The beautiful Bastide towns of the Dordogne

Thursday 12th April

We have spent a couple of days driving around the various Bastide towns of the Dordogne and they are beautiful.  Built in the thirteenth century by the English under Elaeanor of Aquitaine when we still controlled half of France, or in all reality by marriage and conquest by the Normans the royal families of the English kings of the time ruled half of France; for the poor peasants it probably made little difference who their local barons nominally paid allegiance to, they just had to survive and grow enough food to eat.   The towns were built around large squares with big arched porticoes and stone built houses with half timbered upper floors, reminiscent of our own Tudor  houses but much dustier and the timbers a light brown against a creamy yellow plaster rather than our familiar black and white.  The adjoining streets have mostly been preserved and are much sought after, but they are actually very small and pokey with no gardens and tiny windows so I am not sure I would want one.  The house or gite we are staying in is quite old and made of stone too, and the windows have been renewed but it is dark inside, and you have to have the lights on all day.

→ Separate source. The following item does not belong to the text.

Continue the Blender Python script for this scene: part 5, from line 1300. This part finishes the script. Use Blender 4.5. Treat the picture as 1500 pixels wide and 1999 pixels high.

And in a funny way though when you first see them, the towns are delightful, as you see more and more by the fourth or fifth you are quite blasé about them.  A bit like paintings in an Art gallery, at first they take your breath away, but there comes a point when you are painting-ed out and just have to leave.  Maybe the human brain can only take in so much beauty, or maybe we are just fickle.  But there is no denying that the towns are really beautiful, but one a day would have been quite enough I think.